- [REQUEST]
Print exactly those lines that run from the beginning of the data to the line bearing "PI = math.pi", inclusive.

begin RAW DATA

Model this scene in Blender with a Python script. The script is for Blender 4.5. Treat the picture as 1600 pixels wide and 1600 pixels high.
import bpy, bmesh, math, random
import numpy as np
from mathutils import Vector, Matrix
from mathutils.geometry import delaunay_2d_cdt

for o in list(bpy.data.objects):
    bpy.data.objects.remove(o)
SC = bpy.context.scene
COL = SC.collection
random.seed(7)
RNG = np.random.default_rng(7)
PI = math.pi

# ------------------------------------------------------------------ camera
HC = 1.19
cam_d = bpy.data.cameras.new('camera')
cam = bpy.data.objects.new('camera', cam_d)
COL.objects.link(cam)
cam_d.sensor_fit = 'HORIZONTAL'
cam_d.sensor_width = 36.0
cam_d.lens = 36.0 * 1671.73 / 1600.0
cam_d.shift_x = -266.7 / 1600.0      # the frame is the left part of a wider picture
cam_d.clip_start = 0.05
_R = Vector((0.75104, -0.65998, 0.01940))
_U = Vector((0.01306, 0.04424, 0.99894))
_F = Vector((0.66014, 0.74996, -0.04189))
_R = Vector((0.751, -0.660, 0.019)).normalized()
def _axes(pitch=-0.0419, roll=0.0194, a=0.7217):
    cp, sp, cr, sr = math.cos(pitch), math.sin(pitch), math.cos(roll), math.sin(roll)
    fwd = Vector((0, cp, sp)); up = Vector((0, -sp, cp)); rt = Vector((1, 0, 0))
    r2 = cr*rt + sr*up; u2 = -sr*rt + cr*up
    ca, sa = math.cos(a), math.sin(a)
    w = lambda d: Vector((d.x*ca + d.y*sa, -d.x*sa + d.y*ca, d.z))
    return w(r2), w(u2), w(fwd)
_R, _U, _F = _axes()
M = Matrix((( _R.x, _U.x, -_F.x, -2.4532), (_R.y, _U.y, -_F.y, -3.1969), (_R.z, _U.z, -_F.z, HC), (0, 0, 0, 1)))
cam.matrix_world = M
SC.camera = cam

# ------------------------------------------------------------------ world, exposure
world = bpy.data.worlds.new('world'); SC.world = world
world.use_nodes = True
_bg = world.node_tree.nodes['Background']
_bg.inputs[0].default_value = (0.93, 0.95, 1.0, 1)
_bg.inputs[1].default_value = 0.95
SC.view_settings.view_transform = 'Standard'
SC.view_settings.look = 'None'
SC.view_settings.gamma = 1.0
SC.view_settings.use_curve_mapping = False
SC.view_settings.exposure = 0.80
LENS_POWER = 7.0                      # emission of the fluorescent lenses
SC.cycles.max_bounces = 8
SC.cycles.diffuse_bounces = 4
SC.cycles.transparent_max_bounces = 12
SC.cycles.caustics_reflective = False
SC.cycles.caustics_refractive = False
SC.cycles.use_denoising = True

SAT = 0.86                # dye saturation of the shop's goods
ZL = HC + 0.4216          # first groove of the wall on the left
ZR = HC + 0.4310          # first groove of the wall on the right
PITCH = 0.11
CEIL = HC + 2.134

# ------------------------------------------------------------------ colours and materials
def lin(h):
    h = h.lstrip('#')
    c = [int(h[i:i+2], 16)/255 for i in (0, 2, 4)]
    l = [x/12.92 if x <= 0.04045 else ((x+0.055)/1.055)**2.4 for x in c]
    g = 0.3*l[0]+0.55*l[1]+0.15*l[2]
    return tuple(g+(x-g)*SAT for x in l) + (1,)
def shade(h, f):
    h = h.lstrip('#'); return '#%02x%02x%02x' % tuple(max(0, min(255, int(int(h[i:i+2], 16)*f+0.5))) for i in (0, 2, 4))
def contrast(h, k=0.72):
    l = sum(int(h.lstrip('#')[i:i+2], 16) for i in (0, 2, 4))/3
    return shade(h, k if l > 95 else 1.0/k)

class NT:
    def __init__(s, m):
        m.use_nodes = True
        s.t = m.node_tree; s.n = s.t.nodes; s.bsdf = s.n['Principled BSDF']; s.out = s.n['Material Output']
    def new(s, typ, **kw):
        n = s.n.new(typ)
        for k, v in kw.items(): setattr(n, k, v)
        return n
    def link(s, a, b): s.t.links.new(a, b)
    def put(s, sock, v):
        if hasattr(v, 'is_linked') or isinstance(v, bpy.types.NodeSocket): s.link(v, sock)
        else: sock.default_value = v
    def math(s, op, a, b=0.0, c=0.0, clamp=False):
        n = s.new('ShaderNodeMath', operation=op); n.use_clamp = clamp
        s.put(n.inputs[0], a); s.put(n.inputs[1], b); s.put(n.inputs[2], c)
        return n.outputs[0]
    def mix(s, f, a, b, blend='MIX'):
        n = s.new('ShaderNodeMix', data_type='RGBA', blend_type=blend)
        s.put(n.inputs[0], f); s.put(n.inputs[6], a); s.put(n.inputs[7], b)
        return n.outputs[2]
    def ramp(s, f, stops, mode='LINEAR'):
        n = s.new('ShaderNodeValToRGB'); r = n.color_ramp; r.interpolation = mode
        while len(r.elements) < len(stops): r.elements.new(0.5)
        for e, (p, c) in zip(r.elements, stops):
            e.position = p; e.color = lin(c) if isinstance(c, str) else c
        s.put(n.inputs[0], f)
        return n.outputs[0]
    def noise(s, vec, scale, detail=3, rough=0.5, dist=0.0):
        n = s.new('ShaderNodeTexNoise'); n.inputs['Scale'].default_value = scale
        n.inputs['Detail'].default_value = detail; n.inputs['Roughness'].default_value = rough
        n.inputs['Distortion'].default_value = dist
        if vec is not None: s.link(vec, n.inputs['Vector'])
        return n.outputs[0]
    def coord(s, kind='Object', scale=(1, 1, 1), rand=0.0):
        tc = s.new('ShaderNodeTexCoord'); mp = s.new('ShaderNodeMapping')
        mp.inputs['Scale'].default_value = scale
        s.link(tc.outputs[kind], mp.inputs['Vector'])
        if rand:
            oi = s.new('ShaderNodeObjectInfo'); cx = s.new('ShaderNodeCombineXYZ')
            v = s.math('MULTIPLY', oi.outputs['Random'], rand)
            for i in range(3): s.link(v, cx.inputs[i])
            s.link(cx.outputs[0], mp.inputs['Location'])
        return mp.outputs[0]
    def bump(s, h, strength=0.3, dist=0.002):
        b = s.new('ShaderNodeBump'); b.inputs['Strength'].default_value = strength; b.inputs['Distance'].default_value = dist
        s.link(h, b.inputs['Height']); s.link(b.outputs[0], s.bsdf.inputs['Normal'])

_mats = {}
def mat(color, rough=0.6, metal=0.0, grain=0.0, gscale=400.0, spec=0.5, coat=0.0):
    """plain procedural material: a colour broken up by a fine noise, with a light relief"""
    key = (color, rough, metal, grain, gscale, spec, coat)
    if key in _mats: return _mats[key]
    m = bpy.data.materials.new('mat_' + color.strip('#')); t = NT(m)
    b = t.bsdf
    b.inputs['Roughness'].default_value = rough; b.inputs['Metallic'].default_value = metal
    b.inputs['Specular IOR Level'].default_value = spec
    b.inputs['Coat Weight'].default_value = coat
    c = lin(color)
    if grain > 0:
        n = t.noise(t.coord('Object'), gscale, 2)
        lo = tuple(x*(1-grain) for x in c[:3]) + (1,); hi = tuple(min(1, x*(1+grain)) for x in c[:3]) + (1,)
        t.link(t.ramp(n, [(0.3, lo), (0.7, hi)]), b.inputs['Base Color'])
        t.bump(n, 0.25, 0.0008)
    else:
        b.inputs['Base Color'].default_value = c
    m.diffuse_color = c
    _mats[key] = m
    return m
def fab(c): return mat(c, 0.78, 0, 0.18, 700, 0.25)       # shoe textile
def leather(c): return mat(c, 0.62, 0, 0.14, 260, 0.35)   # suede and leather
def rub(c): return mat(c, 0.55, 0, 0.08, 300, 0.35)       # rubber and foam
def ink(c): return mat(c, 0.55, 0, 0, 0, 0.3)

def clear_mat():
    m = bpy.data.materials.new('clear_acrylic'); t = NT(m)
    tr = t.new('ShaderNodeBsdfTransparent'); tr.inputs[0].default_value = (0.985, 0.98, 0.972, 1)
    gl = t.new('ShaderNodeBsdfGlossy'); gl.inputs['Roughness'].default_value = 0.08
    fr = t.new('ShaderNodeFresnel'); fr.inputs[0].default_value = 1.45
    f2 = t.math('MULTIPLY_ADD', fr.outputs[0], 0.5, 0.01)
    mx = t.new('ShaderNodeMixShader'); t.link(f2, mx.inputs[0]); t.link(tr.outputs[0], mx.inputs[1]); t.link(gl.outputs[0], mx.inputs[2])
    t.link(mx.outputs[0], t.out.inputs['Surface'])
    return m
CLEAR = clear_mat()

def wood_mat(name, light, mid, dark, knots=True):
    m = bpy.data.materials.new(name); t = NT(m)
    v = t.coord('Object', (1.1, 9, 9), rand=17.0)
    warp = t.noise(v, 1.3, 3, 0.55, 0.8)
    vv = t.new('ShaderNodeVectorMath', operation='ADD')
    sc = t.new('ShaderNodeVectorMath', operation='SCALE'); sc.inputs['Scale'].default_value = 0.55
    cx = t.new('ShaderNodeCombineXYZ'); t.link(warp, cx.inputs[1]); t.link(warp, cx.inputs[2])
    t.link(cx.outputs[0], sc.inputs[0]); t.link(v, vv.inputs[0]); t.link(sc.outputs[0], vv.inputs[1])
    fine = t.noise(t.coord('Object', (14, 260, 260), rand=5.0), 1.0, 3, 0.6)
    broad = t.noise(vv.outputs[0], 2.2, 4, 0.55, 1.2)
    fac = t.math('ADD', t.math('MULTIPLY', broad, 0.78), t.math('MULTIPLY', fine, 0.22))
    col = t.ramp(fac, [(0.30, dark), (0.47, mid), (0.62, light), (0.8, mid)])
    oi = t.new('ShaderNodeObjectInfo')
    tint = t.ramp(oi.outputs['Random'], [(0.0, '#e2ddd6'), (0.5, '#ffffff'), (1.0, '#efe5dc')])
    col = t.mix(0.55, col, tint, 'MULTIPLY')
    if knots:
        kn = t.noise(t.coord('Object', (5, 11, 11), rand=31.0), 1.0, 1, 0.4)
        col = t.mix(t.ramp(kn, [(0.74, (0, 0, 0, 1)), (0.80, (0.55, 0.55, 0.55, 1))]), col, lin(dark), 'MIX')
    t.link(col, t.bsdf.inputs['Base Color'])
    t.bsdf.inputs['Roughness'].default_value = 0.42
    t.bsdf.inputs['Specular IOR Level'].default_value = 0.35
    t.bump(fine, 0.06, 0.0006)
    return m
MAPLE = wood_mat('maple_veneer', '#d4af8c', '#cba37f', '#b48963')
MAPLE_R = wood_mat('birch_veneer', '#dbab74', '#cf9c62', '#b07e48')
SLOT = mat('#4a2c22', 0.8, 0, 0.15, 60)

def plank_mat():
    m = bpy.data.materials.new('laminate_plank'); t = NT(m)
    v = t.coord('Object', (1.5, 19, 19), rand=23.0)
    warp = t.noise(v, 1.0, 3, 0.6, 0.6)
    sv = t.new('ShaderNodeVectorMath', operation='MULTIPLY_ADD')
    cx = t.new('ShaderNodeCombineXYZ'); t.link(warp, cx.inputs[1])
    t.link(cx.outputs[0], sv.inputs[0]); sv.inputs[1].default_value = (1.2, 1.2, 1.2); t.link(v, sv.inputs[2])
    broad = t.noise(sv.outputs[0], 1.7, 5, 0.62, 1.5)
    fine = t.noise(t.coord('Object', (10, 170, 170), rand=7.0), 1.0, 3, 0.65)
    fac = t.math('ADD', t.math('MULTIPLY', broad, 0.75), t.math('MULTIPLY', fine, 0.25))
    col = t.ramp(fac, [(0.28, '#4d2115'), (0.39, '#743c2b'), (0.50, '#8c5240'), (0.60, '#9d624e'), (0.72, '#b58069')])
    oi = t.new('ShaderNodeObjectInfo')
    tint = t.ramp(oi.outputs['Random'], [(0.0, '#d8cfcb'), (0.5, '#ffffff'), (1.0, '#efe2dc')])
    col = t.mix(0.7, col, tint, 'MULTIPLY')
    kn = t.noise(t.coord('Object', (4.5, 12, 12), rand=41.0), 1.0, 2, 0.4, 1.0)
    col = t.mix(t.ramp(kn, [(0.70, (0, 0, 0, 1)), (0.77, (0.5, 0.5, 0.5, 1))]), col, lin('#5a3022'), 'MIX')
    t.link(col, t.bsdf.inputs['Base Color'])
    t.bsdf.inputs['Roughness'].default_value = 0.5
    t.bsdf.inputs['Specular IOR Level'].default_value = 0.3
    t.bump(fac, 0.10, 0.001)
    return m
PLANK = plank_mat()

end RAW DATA

- [EXERCISE RESPONSE]
Model this scene in Blender with a Python script. The script is for Blender 4.5. Treat the picture as 1600 pixels wide and 1600 pixels high.
import bpy, bmesh, math, random
import numpy as np
from mathutils import Vector, Matrix
from mathutils.geometry import delaunay_2d_cdt

for o in list(bpy.data.objects):
    bpy.data.objects.remove(o)
SC = bpy.context.scene
COL = SC.collection
random.seed(7)
RNG = np.random.default_rng(7)
PI = math.pi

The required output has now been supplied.